[start of Stored data]

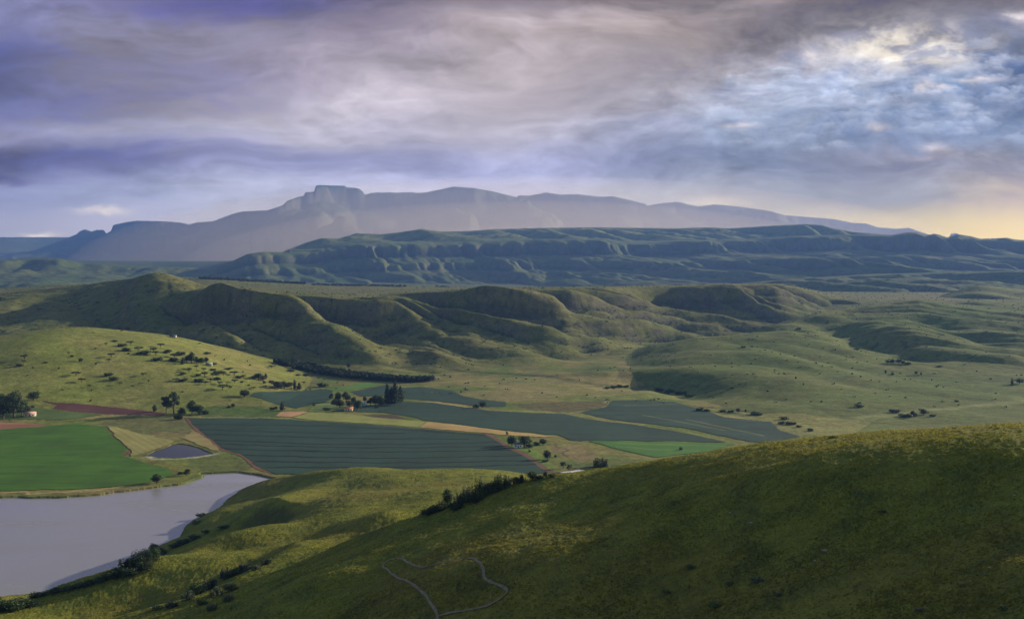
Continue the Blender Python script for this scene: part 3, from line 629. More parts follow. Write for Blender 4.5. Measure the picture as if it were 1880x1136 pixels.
field('crop_field', [(457, 727), (465, 720), (524, 718), (587, 714), (611, 717), (611, 732), (599, 738), (575, 743), (544, 750), (520, 745), (496, 738)], TEAL)
field('crop_field', [(594, 714), (623, 712), (651, 706), (673, 702), (704, 704), (675, 712), (639, 717), (611, 717)], (0.085, 0.19, 0.030))
field('lawn', [(568, 750), (587, 740), (608, 737), (625, 740), (640, 750), (611, 751), (596, 755), (565, 756)], (0.15, 0.19, 0.05))
field('mown_field', [(568, 757), (639, 760), (699, 767), (783, 774), (770, 785), (680, 778), (580, 772), (536, 767)], (0.24, 0.25, 0.065))
field('stubble_field', [(515, 756), (556, 755), (567, 757), (536, 766), (503, 764)], (0.42, 0.24, 0.12))
field('stubble_field', [(783, 774), (851, 781), (929, 791), (1024, 801), (1000, 803), (929, 799), (850, 792), (770, 785)], (0.40, 0.27, 0.10))
field('ploughed_field', [(665, 761), (727, 761), (750, 769), (677, 767)], (0.085, 0.060, 0.035), lift=.1)
field('ploughed_field', [(70, 733), (101, 737), (174, 743), (232, 749), (287, 755), (306, 758), (302, 763), (194, 761), (93, 751), (104, 743), (80, 738)], (0.105, 0.046, 0.038), lift=.1)
field('pasture', [(54, 747), (93, 751), (194, 761), (136, 770), (0, 771), (0, 745)], (0.09, 0.135, 0.035))
field('ploughed_field', [(-200, 775), (0, 774), (81, 778), (89, 781), (0, 788), (-200, 792)], (0.26, 0.12, 0.075), lift=.1, var=.35)
field('hay_field', [(195, 782), (217, 784), (248, 794), (294, 803), (321, 809), (310, 817), (271, 830), (240, 839), (240, 827), (217, 806)], (0.26, 0.235, 0.075), ang=58, rs=.045, ra=.09)
field('hay_field', [(333, 805), (356, 790), (372, 799), (395, 816), (405, 829), (387, 827), (364, 817)], (0.25, 0.205, 0.075), ang=-40, rs=.045, ra=.09)

# ------------------------------------------------------------------ tracks and the footpath
def ribbon(name, poly, width, mat, lift=0.12, hitf=None, step=2.5, jit=0.0):
    P = [hit(*p) for p in poly]; P = [p for p in P if p]
    D = [P[0]]
    pts = np.array([(p[0], p[1]) for p in P]); 
    # Catmull-Rom
    out = []
    for i in range(len(pts) - 1):
        p0 = pts[max(i - 1, 0)]; p1 = pts[i]; p2 = pts[i + 1]; p3 = pts[min(i + 2, len(pts) - 1)]
        k = max(2, int(np.hypot(*(p2 - p1)) / step))
        for j in range(k):
            t = j / k
            out.append(.5 * ((2 * p1) + (p2 - p0) * t + (2 * p0 - 5 * p1 + 4 * p2 - p3) * t * t + (3 * p1 - p0 - 3 * p2 + p3) * t ** 3))
    out.append(pts[-1]); out = np.array(out); T = np.gradient(out, axis=0); T /= np.linalg.norm(T, axis=1)[:, None] + 1e-9
    Nn = np.stack([-T[:, 1], T[:, 0]], 1); V = []; F = []
    K = 4
    for i, (p, n_) in enumerate(zip(out, Nn)):
        w = width * (1 + .25 * math.sin(i * 1.3) * math.sin(i * .37))
        for j in range(K + 1):
            q = p + n_ * w * (j / K - .5); V.append((q[0], q[1], ground_z(q[0], q[1]) + lift))
    for i in range(len(out) - 1):
        for j in range(K):
            a = i * (K + 1) + j; F.append((a, a + 1, a + K + 2, a + K + 1))
    return tag(mesh_obj(name, V, F, mat), kind='structure')
DIRT = flat_mat('red_dirt', (0.15, 0.085, 0.055), var=.3, scale=.3); TRAIL = flat_mat('trail_earth', (0.19, 0.15, 0.105), var=.3, scale=.5)
PALE = flat_mat('pale_concrete', (0.62, 0.58, 0.52), var=.08, scale=.3)
ribbon('dirt_road', [(343, 766), (356, 782), (372, 797), (394, 813), (402, 823), (426, 830), (449, 838), (474, 859), (503, 868)], 5, DIRT, .2)
ribbon('dirt_road', [(890, 796), (909, 805), (929, 819), (956, 831), (987, 852), (1010, 866)], 6, DIRT, .2)
ribbon('footpath', [(800, 1150), (803, 1132), (795, 1115), (780, 1092), (765, 1079), (745, 1066), (715, 1050), (703, 1041), (706, 1034), (716, 1028), (735, 1026), (750, 1034), (765, 1039), (785, 1040), (820, 1033), (860, 1025), (875, 1030), (887, 1045), (889, 1060), (903, 1071), (920, 1076), (931, 1084), (925, 1094), (905, 1107), (885, 1115), (855, 1121), (825, 1126), (803, 1132)], .6, TRAIL, .22, step=1.2)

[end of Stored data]

Required task —
Omit the pictures and reproduce the listing exactly.

Answer —
Continue the Blender Python script for this scene: part 3, from line 629. More parts follow. Write for Blender 4.5. Measure the picture as if it were 1880x1136 pixels.
field('crop_field', [(457, 727), (465, 720), (524, 718), (587, 714), (611, 717), (611, 732), (599, 738), (575, 743), (544, 750), (520, 745), (496, 738)], TEAL)
field('crop_field', [(594, 714), (623, 712), (651, 706), (673, 702), (704, 704), (675, 712), (639, 717), (611, 717)], (0.085, 0.19, 0.030))
field('lawn', [(568, 750), (587, 740), (608, 737), (625, 740), (640, 750), (611, 751), (596, 755), (565, 756)], (0.15, 0.19, 0.05))
field('mown_field', [(568, 757), (639, 760), (699, 767), (783, 774), (770, 785), (680, 778), (580, 772), (536, 767)], (0.24, 0.25, 0.065))
field('stubble_field', [(515, 756), (556, 755), (567, 757), (536, 766), (503, 764)], (0.42, 0.24, 0.12))
field('stubble_field', [(783, 774), (851, 781), (929, 791), (1024, 801), (1000, 803), (929, 799), (850, 792), (770, 785)], (0.40, 0.27, 0.10))
field('ploughed_field', [(665, 761), (727, 761), (750, 769), (677, 767)], (0.085, 0.060, 0.035), lift=.1)
field('ploughed_field', [(70, 733), (101, 737), (174, 743), (232, 749), (287, 755), (306, 758), (302, 763), (194, 761), (93, 751), (104, 743), (80, 738)], (0.105, 0.046, 0.038), lift=.1)
field('pasture', [(54, 747), (93, 751), (194, 761), (136, 770), (0, 771), (0, 745)], (0.09, 0.135, 0.035))
field('ploughed_field', [(-200, 775), (0, 774), (81, 778), (89, 781), (0, 788), (-200, 792)], (0.26, 0.12, 0.075), lift=.1, var=.35)
field('hay_field', [(195, 782), (217, 784), (248, 794), (294, 803), (321, 809), (310, 817), (271, 830), (240, 839), (240, 827), (217, 806)], (0.26, 0.235, 0.075), ang=58, rs=.045, ra=.09)
field('hay_field', [(333, 805), (356, 790), (372, 799), (395, 816), (405, 829), (387, 827), (364, 817)], (0.25, 0.205, 0.075), ang=-40, rs=.045, ra=.09)

# ------------------------------------------------------------------ tracks and the footpath
def ribbon(name, poly, width, mat, lift=0.12, hitf=None, step=2.5, jit=0.0):
    P = [hit(*p) for p in poly]; P = [p for p in P if p]
    D = [P[0]]
    pts = np.array([(p[0], p[1]) for p in P]); 
    # Catmull-Rom
    out = []
    for i in range(len(pts) - 1):
        p0 = pts[max(i - 1, 0)]; p1 = pts[i]; p2 = pts[i + 1]; p3 = pts[min(i + 2, len(pts) - 1)]
        k = max(2, int(np.hypot(*(p2 - p1)) / step))
        for j in range(k):
            t = j / k
            out.append(.5 * ((2 * p1) + (p2 - p0) * t + (2 * p0 - 5 * p1 + 4 * p2 - p3) * t * t + (3 * p1 - p0 - 3 * p2 + p3) * t ** 3))
    out.append(pts[-1]); out = np.array(out); T = np.gradient(out, axis=0); T /= np.linalg.norm(T, axis=1)[:, None] + 1e-9
    Nn = np.stack([-T[:, 1], T[:, 0]], 1); V = []; F = []
    K = 4
    for i, (p, n_) in enumerate(zip(out, Nn)):
        w = width * (1 + .25 * math.sin(i * 1.3) * math.sin(i * .37))
        for j in range(K + 1):
            q = p + n_ * w * (j / K - .5); V.append((q[0], q[1], ground_z(q[0], q[1]) + lift))
    for i in range(len(out) - 1):
        for j in range(K):
            a = i * (K + 1) + j; F.append((a, a + 1, a + K + 2, a + K + 1))
    return tag(mesh_obj(name, V, F, mat), kind='structure')
DIRT = flat_mat('red_dirt', (0.15, 0.085, 0.055), var=.3, scale=.3); TRAIL = flat_mat('trail_earth', (0.19, 0.15, 0.105), var=.3, scale=.5)
PALE = flat_mat('pale_concrete', (0.62, 0.58, 0.52), var=.08, scale=.3)
ribbon('dirt_road', [(343, 766), (356, 782), (372, 797), (394, 813), (402, 823), (426, 830), (449, 838), (474, 859), (503, 868)], 5, DIRT, .2)
ribbon('dirt_road', [(890, 796), (909, 805), (929, 819), (956, 831), (987, 852), (1010, 866)], 6, DIRT, .2)
ribbon('footpath', [(800, 1150), (803, 1132), (795, 1115), (780, 1092), (765, 1079), (745, 1066), (715, 1050), (703, 1041), (706, 1034), (716, 1028), (735, 1026), (750, 1034), (765, 1039), (785, 1040), (820, 1033), (860, 1025), (875, 1030), (887, 1045), (889, 1060), (903, 1071), (920, 1076), (931, 1084), (925, 1094), (905, 1107), (885, 1115), (855, 1121), (825, 1126), (803, 1132)], .6, TRAIL, .22, step=1.2)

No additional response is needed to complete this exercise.